Wearable Biosensor and Collective Sensing-Based Approach for Detecting Older Adults' Environmental Barriers

Abstract

In this rapidly aging society, the mobility of older adults is critical for the prosperity and well-being of communities. Despite such importance, various types of environmental barriers (e.g., steep slopes and uneven sidewalks) have limited their mobility. Recent wearable biosensors have shown the potential to less invasively, less laboriously, and continuously detect environmental barriers by measuring stress in older adults' daily trips. However, stress alone could not be indicative of environmental barriers because various stress stimuli (e.g., emotions and physical fatigue) are mixed up in their daily trips. To fill this gap, the authors propose and test a computational approach that spatially identifies stress resulting from environmental barriers by aggregating multiple people's physiological and location data.

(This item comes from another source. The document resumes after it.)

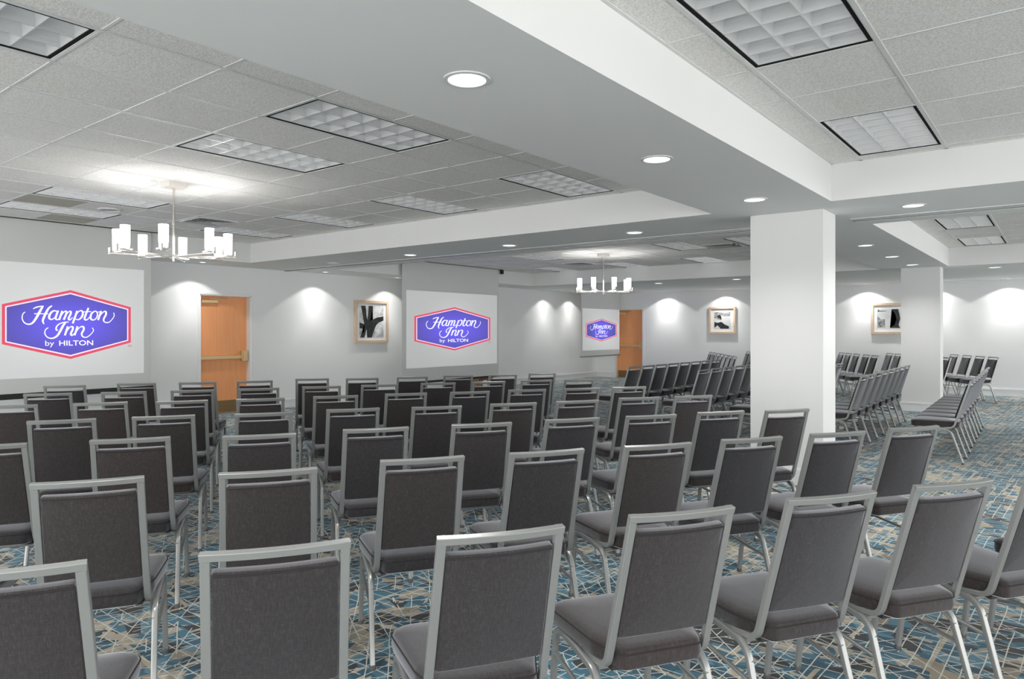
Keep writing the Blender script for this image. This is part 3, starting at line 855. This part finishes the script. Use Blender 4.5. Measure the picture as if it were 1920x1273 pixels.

The proposed approach measures stress commonly sensed from multiple people in a specific location (collective stress) as an indication of environmental barriers, applying wearable biosensors, signal processing, and geocoding. To test the feasibility of the proposed approach, collective stress was compared between locations with and without environmental barriers based on 2 weeks of field data collected from the daily trips of 16 subjects. As a result, the collective stress was statistically higher in the locations with environmental barriers than without. This result shows that the proposed approach is feasible to compute collective stress measures that are indicative of environmental barriers. This finding contributes to the body of knowledge by confirming the feasibility of a new computational approach that understands locational stress-inducing factors by spatially aggregating multiple people's physiological signals using wearable biosensors, signal processing, and geocoding. Given the feasibility of the proposed approach to detect environmental barriers, future studies can generate and validate a less invasive, less laborious, and continuous method to detect environmental barriers, which can facilitate mobility improvement.